Is has long been known that the end of an ice age brings about an increase in atmospheric carbon dioxide, but the process by which this happens hasn’t been so clear.
Scientists theorized that meltwater from the northern ice cap may have capped the northern oceans with freshwater, preventing deep saltwater from rising in the north. Instead, the wind patterns and oceans currents changed, bringing deep ocean water to the surface in the south, releasing carbon dioxide into the atmosphere. This is the widely accepted theory that seems to explain how the ocean currents changed to release carbon dioxide sequestered in the deep sea.
What it doesn’t explain, however, is why there are opal formations in the northern seabed that coincide with these same events. The current theory means there would be no opal deposits at all. Researchers from ETH Zurich’s Geological Institute found opal deposits, in a core spanning roughly 550,000 years of geological history, roughly every 100,000 years. The timing of these opal deposits is around the same time as the end of each ice age, exactly when carbon dioxide was being released into the atmosphere. The combination of deep sea silicates and carbon dioxide would have resulted in massive blooms of diatoms.

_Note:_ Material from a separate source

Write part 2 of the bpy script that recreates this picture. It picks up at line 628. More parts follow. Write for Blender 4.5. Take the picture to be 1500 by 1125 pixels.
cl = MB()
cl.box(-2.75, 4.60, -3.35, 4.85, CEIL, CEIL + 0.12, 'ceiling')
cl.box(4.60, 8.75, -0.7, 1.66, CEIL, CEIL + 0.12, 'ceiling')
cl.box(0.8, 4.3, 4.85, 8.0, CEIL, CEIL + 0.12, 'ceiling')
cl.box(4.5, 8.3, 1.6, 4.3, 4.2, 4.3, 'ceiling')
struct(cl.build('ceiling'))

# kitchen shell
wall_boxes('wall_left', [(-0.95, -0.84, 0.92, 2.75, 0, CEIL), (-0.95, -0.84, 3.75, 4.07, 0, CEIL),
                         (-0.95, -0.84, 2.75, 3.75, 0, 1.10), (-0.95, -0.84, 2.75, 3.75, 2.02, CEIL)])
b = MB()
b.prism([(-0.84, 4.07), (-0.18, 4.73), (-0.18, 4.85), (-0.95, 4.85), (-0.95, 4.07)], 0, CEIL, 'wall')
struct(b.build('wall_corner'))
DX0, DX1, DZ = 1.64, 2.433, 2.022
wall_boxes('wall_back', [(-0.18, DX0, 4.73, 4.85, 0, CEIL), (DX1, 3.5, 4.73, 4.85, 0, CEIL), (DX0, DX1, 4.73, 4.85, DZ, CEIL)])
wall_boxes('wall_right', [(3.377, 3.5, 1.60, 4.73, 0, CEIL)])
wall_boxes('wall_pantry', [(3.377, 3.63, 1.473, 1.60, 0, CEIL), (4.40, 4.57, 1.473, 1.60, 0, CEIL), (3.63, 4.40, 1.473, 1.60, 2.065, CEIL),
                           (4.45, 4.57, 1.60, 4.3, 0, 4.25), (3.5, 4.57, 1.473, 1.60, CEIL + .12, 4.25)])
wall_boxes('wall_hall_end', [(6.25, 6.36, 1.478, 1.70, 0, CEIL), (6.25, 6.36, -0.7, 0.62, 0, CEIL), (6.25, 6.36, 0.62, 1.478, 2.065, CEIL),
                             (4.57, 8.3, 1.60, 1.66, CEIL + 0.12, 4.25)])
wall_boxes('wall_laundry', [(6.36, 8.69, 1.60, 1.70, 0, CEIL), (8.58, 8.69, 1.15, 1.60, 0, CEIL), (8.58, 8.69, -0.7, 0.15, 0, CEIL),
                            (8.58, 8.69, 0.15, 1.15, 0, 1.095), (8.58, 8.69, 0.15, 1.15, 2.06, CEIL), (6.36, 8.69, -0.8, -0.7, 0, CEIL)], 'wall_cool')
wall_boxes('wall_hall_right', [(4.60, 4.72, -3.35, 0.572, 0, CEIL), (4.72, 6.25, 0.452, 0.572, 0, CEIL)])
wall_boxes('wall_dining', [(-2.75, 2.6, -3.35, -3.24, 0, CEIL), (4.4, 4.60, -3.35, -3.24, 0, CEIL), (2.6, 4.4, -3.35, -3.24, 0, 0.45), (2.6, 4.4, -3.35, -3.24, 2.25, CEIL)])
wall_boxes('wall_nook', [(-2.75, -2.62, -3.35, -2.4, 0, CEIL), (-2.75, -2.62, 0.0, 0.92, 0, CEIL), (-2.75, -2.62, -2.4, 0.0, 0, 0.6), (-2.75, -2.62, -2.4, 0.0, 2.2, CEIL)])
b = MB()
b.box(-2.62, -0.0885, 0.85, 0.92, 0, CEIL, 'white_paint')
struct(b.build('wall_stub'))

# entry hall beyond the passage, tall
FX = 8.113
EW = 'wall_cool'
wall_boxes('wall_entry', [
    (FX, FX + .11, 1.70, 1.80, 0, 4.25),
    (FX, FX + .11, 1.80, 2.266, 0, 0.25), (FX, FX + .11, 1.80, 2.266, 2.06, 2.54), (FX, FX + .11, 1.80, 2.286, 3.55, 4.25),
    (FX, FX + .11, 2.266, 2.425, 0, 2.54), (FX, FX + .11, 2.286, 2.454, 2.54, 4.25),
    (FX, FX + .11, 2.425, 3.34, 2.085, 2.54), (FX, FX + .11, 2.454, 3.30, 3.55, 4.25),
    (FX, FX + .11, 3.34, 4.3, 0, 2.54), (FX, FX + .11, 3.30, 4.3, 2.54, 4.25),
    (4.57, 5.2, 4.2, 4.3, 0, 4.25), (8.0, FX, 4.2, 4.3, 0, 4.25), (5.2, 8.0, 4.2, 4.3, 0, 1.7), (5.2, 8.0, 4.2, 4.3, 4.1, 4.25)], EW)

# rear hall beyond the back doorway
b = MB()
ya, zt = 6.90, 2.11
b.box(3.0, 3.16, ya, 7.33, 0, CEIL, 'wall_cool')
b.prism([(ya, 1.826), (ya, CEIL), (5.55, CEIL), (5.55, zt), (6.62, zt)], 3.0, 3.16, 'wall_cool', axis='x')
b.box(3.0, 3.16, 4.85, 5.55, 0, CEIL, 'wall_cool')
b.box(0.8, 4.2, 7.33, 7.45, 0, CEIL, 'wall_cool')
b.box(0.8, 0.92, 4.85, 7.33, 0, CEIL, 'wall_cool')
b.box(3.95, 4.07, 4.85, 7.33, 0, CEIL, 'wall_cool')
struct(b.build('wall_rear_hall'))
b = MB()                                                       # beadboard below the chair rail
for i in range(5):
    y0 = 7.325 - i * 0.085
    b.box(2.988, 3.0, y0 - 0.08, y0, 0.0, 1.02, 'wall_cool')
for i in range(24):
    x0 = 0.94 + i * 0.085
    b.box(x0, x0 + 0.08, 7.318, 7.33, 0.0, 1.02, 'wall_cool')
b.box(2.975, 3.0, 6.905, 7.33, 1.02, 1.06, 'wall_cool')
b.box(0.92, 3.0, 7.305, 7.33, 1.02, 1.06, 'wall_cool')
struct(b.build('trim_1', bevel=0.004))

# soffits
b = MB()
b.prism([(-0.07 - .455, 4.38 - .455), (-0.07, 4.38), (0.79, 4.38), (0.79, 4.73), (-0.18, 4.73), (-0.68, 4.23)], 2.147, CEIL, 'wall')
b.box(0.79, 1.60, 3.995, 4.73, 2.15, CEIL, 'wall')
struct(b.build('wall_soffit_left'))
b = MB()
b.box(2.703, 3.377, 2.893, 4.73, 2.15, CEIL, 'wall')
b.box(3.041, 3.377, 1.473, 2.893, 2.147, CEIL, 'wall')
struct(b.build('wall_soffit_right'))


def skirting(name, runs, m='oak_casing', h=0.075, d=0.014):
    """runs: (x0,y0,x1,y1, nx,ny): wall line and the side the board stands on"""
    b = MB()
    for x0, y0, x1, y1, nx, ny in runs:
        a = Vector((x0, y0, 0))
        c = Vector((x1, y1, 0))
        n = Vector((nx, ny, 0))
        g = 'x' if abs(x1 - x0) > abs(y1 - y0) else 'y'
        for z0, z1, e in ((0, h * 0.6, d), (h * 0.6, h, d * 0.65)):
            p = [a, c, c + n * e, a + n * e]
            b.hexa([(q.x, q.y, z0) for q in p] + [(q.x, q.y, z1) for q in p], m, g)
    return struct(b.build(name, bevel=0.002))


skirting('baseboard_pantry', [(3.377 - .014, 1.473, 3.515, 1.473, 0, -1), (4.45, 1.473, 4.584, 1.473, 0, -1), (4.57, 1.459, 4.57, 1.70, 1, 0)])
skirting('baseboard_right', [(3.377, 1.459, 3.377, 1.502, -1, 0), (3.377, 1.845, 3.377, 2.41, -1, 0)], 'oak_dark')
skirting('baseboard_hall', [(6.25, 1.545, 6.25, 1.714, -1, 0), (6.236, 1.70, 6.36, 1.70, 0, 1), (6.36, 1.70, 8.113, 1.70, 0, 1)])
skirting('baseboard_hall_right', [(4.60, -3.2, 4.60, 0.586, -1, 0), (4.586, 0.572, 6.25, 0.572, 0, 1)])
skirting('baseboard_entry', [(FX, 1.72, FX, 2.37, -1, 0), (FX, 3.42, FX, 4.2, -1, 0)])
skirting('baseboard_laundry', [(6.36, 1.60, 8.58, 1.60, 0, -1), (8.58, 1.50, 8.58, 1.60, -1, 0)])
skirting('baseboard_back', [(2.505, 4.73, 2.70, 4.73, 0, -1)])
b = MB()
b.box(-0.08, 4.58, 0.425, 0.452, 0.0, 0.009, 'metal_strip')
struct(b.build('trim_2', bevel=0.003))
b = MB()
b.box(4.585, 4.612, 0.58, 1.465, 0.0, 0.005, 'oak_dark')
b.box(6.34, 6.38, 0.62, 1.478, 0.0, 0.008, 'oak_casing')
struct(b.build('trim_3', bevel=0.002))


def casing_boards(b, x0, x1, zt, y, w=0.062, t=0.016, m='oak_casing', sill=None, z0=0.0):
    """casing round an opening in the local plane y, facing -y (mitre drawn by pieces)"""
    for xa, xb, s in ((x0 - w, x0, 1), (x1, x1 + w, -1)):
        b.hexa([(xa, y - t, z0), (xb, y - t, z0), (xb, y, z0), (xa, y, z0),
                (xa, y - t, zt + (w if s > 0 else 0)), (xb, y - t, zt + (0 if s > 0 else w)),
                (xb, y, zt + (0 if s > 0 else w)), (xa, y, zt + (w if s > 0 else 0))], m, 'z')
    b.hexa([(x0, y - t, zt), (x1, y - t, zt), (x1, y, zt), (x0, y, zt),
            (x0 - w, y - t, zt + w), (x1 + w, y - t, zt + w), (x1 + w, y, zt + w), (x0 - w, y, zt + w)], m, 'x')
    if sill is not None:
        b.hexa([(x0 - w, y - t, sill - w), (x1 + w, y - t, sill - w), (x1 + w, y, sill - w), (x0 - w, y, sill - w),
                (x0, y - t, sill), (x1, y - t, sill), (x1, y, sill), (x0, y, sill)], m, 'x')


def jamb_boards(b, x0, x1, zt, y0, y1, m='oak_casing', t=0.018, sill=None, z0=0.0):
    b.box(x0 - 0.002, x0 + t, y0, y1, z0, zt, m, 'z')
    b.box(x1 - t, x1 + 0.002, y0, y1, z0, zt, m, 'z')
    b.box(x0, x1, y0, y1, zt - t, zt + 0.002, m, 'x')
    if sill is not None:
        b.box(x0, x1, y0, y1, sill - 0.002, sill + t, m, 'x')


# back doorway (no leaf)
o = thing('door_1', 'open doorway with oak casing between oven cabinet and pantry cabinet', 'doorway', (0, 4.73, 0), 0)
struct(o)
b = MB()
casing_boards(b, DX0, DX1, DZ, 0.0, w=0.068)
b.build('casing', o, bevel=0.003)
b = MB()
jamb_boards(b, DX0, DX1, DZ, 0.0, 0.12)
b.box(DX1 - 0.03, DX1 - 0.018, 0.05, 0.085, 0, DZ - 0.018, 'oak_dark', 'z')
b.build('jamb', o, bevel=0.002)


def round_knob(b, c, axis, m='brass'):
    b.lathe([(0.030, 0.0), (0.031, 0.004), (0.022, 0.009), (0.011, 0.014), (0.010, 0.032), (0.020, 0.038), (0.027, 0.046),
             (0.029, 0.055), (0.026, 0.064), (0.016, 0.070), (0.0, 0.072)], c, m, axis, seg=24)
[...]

After the diatoms died off, their microscopic skeletons dissolved as they sank into the ocean, eventually forming deposits of opal. The new theory, coinciding with the finding of these northern opal deposits, suggests that ocean currents simply stopped. Deep sea silicates and carbon dioxide would diffuse vertically and lead to the same diatomic blooms. Still, it is just theory, but it could still explain how carbon dioxide sequestered in the deep sea during the ice age eventually came to be released into the atmosphere.